Glencore's $90-billion "merger of equals" with Xstrata is, in effect, a takeover of the latter by the former, given that the trading and mining house already owns 34 per cent of its target. The terms are 2.8 Glencore shares for each Xstrata share. Those terms were not altered when both sides published details on Thursday to flesh out the rationale for the deal. So Xstrata investors have even more reason to focus on the £173-million "management incentive" that their board has awarded to top executives, of which Mr. Davis is to get nearly £10-million in each of 2013, 2014 and 2015.
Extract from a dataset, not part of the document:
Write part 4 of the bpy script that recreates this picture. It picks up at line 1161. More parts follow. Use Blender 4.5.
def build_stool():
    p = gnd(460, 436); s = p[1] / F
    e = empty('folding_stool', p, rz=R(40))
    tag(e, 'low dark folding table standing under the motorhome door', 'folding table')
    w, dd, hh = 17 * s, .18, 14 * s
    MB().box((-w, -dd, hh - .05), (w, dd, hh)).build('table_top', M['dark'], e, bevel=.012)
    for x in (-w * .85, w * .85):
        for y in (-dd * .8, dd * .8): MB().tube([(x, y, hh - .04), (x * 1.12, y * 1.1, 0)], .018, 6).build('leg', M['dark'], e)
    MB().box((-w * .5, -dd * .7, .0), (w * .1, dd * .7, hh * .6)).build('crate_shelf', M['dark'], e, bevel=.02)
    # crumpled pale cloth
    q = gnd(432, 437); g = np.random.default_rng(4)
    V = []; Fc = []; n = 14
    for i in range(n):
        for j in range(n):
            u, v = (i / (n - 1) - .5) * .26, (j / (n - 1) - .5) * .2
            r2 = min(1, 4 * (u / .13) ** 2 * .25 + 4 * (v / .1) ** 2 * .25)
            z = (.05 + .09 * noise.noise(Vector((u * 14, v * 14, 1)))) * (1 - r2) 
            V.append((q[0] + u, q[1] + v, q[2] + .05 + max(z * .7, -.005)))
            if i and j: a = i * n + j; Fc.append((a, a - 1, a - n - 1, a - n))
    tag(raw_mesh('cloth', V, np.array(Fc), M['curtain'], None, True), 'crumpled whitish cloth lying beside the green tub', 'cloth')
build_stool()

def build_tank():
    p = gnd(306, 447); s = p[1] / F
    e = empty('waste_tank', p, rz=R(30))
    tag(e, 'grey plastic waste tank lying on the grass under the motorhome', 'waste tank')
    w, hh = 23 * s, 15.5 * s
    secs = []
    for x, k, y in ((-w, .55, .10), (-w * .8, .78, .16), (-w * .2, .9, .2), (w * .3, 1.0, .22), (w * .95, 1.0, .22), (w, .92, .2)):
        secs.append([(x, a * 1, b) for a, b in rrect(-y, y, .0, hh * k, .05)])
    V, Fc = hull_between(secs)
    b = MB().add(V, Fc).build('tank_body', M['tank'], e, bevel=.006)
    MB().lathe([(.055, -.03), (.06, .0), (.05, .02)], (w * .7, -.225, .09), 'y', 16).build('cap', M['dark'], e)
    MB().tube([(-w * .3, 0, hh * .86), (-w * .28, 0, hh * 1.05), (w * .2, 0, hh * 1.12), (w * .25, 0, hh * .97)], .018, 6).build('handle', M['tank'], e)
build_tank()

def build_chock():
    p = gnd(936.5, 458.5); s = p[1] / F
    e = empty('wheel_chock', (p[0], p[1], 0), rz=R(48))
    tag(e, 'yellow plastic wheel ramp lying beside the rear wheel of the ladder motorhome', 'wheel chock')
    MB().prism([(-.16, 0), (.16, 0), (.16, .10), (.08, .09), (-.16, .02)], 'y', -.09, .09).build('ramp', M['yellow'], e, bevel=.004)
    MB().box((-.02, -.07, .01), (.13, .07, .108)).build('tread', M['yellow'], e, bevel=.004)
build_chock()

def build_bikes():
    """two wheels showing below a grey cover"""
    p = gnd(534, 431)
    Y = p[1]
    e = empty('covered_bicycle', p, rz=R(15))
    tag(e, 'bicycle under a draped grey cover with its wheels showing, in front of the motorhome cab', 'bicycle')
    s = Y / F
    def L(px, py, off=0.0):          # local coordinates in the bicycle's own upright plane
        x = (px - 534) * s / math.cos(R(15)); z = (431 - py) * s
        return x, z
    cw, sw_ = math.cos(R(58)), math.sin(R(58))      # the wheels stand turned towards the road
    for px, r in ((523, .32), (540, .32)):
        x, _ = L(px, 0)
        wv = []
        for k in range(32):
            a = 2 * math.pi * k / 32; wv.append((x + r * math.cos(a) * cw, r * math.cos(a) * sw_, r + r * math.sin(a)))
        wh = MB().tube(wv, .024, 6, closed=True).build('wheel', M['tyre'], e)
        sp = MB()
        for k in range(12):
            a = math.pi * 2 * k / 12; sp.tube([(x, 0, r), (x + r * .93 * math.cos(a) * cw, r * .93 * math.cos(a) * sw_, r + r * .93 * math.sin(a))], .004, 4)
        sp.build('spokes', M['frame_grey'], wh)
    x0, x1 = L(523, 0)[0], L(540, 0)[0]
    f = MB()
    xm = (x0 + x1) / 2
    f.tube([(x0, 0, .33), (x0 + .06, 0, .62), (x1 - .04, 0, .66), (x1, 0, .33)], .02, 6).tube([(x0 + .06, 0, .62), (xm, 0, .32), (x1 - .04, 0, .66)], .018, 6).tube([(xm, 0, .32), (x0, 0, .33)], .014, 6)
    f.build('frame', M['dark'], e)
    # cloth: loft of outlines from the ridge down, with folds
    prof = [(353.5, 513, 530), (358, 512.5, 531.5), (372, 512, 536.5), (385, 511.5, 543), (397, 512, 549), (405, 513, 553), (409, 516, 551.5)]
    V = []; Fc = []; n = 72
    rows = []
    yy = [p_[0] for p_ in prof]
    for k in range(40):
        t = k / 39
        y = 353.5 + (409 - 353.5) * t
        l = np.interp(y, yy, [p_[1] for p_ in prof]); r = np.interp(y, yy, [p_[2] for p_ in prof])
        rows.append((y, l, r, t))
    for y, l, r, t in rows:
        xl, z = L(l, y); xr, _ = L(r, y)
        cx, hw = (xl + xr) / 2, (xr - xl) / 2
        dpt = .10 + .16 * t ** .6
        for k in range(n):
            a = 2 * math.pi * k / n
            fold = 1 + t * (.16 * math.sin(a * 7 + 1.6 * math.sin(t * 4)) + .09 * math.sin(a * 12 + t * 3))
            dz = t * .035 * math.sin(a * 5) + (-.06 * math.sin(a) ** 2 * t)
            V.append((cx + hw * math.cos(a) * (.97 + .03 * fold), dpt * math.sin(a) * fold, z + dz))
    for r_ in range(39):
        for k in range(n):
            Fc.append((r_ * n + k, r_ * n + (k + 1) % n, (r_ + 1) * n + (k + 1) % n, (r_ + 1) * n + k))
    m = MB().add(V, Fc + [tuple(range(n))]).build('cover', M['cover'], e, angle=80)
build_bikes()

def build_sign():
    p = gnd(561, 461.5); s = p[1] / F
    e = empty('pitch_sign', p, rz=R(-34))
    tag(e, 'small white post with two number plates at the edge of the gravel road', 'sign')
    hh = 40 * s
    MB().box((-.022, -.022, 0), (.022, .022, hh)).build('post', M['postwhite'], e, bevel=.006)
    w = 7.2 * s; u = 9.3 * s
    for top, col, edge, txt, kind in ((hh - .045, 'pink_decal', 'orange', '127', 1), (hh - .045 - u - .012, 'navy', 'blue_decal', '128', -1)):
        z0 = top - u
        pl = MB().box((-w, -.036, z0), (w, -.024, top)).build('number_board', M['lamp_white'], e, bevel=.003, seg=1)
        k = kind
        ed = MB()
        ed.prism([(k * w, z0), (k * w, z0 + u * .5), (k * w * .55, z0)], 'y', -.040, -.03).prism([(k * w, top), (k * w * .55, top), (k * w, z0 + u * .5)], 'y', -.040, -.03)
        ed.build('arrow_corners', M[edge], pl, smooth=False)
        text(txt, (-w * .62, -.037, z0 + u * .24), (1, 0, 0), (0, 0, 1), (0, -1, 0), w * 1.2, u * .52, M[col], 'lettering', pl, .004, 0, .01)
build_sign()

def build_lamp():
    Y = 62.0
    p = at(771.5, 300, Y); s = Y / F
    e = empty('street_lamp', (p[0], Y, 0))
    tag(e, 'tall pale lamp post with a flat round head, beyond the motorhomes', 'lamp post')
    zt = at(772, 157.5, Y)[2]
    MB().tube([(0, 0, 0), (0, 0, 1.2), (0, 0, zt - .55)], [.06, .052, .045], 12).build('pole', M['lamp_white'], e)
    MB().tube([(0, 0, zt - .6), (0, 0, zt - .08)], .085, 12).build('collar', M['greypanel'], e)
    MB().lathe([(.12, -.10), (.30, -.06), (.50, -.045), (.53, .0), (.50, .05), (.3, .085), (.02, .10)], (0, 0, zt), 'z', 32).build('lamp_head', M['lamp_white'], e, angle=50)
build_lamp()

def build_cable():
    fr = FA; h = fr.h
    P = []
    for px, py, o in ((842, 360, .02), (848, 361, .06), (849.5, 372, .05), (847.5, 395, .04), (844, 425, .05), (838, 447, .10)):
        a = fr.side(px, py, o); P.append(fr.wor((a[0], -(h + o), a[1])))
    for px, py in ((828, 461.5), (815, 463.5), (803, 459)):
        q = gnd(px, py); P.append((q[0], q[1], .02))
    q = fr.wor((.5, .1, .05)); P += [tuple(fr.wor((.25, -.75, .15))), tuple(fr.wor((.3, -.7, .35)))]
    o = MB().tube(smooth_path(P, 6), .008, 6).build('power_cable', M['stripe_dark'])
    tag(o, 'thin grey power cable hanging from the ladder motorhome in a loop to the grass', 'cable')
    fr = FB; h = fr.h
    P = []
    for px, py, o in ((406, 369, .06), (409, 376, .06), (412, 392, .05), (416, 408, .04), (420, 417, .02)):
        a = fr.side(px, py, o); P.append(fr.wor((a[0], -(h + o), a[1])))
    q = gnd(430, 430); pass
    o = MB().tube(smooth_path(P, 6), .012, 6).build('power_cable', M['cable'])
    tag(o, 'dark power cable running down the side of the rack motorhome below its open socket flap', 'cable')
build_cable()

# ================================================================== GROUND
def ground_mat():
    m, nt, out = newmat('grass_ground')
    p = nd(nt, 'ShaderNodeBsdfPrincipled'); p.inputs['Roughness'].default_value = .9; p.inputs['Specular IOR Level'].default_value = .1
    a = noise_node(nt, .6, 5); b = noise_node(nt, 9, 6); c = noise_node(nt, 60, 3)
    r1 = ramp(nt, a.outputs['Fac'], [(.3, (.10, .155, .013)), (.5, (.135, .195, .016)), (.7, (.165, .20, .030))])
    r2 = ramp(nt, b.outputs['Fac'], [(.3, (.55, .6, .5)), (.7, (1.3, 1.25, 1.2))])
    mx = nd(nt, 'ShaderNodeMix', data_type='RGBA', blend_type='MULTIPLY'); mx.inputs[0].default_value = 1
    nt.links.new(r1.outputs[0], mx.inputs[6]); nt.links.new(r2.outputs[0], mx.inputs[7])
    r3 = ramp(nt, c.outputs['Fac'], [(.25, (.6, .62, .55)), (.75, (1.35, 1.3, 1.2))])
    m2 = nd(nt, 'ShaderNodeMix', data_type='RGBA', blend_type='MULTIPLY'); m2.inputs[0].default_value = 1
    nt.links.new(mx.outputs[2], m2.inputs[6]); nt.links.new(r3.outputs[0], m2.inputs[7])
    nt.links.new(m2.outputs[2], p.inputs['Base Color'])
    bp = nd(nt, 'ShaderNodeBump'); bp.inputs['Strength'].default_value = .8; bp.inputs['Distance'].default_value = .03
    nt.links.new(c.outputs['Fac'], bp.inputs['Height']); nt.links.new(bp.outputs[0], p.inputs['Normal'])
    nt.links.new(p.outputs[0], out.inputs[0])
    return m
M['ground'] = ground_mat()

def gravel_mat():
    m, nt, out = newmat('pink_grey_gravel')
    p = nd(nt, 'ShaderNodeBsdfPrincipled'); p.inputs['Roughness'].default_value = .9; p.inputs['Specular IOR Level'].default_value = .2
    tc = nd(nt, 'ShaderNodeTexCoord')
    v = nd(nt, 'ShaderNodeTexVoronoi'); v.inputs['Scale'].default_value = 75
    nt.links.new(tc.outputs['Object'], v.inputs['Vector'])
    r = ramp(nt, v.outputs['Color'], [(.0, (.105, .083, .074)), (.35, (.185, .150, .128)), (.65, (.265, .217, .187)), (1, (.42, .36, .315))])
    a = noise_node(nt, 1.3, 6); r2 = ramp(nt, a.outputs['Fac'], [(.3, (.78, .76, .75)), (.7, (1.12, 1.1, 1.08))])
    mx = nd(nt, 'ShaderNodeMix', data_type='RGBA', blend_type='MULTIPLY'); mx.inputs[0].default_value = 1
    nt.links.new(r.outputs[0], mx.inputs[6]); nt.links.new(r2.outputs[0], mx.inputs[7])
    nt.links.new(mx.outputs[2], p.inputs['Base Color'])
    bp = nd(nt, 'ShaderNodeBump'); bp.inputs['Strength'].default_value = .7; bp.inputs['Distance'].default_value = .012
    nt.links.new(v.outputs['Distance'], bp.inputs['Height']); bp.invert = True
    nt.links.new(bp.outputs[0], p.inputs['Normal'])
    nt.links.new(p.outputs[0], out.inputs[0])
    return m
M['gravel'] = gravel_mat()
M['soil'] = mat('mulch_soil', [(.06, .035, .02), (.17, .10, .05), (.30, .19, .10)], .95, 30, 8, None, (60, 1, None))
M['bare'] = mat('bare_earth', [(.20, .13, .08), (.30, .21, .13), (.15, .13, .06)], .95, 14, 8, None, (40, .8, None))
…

The board uses two arguments to justify this. One is that Mr. Davis has created tremendous value at Xstrata. That is half-true: Xstrata has become a £27-billion mining powerhouse under his stewardship but miners have ridden a decade-long commodities boom and Mr. Davis is already well paid for the wealth he has created. A second is that he is indispensable to making the merger a success. That is bogus. There are plenty of talented mining executives to choose from: nobody is indispensable, even in an industry that thinks itself special.



The proposed Xstrata/Glencore merger is putting too much focus on Mr. Davis. Xstrata's board should pay less attention to its chief executive and more to explaining to its own rather sceptical investors where exactly the value in this merger lies.